• [WHAT YOU SHOULD DO]: Reproduce the data that follows in its entirety, character for character.

• [MATERIAL]:
* START *
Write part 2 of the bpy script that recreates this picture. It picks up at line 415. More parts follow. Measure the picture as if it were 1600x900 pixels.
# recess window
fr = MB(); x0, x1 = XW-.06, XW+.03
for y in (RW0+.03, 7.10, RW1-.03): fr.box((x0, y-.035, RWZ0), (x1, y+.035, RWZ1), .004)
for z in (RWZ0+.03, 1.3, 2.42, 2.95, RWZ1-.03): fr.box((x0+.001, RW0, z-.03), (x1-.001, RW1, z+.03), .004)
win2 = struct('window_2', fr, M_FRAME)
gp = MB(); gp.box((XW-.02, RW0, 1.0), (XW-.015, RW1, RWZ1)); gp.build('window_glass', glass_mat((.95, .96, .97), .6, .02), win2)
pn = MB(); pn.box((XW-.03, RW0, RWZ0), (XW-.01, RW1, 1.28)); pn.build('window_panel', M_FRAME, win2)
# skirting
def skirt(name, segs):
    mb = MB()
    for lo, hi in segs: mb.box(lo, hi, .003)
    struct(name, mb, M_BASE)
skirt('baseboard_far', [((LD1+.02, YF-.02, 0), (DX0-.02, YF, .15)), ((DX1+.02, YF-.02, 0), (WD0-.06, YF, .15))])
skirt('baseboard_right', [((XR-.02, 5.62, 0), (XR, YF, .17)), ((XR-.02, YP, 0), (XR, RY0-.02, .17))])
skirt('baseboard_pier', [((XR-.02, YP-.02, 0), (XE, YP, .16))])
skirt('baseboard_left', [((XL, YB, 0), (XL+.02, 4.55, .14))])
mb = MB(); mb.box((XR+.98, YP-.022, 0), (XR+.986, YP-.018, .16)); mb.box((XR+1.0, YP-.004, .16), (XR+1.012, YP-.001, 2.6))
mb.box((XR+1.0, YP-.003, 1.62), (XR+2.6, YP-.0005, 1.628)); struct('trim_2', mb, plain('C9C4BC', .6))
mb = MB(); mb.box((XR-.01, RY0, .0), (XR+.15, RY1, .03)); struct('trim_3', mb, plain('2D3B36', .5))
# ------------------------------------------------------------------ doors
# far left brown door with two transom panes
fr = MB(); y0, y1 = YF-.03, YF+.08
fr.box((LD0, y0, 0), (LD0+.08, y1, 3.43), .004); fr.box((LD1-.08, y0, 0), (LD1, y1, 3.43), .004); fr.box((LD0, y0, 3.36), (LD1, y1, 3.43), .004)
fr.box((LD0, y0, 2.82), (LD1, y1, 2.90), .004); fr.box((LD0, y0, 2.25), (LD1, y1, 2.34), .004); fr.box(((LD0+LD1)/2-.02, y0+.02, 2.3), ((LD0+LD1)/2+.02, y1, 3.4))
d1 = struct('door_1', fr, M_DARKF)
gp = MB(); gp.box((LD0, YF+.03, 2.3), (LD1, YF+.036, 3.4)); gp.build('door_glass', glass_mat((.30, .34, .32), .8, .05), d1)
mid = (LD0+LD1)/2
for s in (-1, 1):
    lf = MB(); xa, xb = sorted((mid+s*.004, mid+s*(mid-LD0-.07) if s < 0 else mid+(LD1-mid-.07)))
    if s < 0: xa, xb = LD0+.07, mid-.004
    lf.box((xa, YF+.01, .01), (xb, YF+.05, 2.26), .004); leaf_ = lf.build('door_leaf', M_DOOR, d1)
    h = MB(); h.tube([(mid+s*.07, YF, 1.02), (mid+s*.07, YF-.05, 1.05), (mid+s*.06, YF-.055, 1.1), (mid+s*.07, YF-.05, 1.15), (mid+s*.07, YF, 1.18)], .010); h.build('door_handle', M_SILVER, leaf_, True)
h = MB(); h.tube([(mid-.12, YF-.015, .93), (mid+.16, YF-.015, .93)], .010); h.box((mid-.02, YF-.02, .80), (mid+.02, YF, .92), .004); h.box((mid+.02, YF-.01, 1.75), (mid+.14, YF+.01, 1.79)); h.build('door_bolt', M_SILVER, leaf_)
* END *
• [THE COMPLETED TASK]:
Write part 2 of the bpy script that recreates this picture. It picks up at line 415. More parts follow. Measure the picture as if it were 1600x900 pixels.
# recess window
fr = MB(); x0, x1 = XW-.06, XW+.03
for y in (RW0+.03, 7.10, RW1-.03): fr.box((x0, y-.035, RWZ0), (x1, y+.035, RWZ1), .004)
for z in (RWZ0+.03, 1.3, 2.42, 2.95, RWZ1-.03): fr.box((x0+.001, RW0, z-.03), (x1-.001, RW1, z+.03), .004)
win2 = struct('window_2', fr, M_FRAME)
gp = MB(); gp.box((XW-.02, RW0, 1.0), (XW-.015, RW1, RWZ1)); gp.build('window_glass', glass_mat((.95, .96, .97), .6, .02), win2)
pn = MB(); pn.box((XW-.03, RW0, RWZ0), (XW-.01, RW1, 1.28)); pn.build('window_panel', M_FRAME, win2)
# skirting
def skirt(name, segs):
    mb = MB()
    for lo, hi in segs: mb.box(lo, hi, .003)
    struct(name, mb, M_BASE)
skirt('baseboard_far', [((LD1+.02, YF-.02, 0), (DX0-.02, YF, .15)), ((DX1+.02, YF-.02, 0), (WD0-.06, YF, .15))])
skirt('baseboard_right', [((XR-.02, 5.62, 0), (XR, YF, .17)), ((XR-.02, YP, 0), (XR, RY0-.02, .17))])
skirt('baseboard_pier', [((XR-.02, YP-.02, 0), (XE, YP, .16))])
skirt('baseboard_left', [((XL, YB, 0), (XL+.02, 4.55, .14))])
mb = MB(); mb.box((XR+.98, YP-.022, 0), (XR+.986, YP-.018, .16)); mb.box((XR+1.0, YP-.004, .16), (XR+1.012, YP-.001, 2.6))
mb.box((XR+1.0, YP-.003, 1.62), (XR+2.6, YP-.0005, 1.628)); struct('trim_2', mb, plain('C9C4BC', .6))
mb = MB(); mb.box((XR-.01, RY0, .0), (XR+.15, RY1, .03)); struct('trim_3', mb, plain('2D3B36', .5))
# ------------------------------------------------------------------ doors
# far left brown door with two transom panes
fr = MB(); y0, y1 = YF-.03, YF+.08
fr.box((LD0, y0, 0), (LD0+.08, y1, 3.43), .004); fr.box((LD1-.08, y0, 0), (LD1, y1, 3.43), .004); fr.box((LD0, y0, 3.36), (LD1, y1, 3.43), .004)
fr.box((LD0, y0, 2.82), (LD1, y1, 2.90), .004); fr.box((LD0, y0, 2.25), (LD1, y1, 2.34), .004); fr.box(((LD0+LD1)/2-.02, y0+.02, 2.3), ((LD0+LD1)/2+.02, y1, 3.4))
d1 = struct('door_1', fr, M_DARKF)
gp = MB(); gp.box((LD0, YF+.03, 2.3), (LD1, YF+.036, 3.4)); gp.build('door_glass', glass_mat((.30, .34, .32), .8, .05), d1)
mid = (LD0+LD1)/2
for s in (-1, 1):
    lf = MB(); xa, xb = sorted((mid+s*.004, mid+s*(mid-LD0-.07) if s < 0 else mid+(LD1-mid-.07)))
    if s < 0: xa, xb = LD0+.07, mid-.004
    lf.box((xa, YF+.01, .01), (xb, YF+.05, 2.26), .004); leaf_ = lf.build('door_leaf', M_DOOR, d1)
    h = MB(); h.tube([(mid+s*.07, YF, 1.02), (mid+s*.07, YF-.05, 1.05), (mid+s*.06, YF-.055, 1.1), (mid+s*.07, YF-.05, 1.15), (mid+s*.07, YF, 1.18)], .010); h.build('door_handle', M_SILVER, leaf_, True)
h = MB(); h.tube([(mid-.12, YF-.015, .93), (mid+.16, YF-.015, .93)], .010); h.box((mid-.02, YF-.02, .80), (mid+.02, YF, .92), .004); h.box((mid+.02, YF-.01, 1.75), (mid+.14, YF+.01, 1.79)); h.build('door_bolt', M_SILVER, leaf_)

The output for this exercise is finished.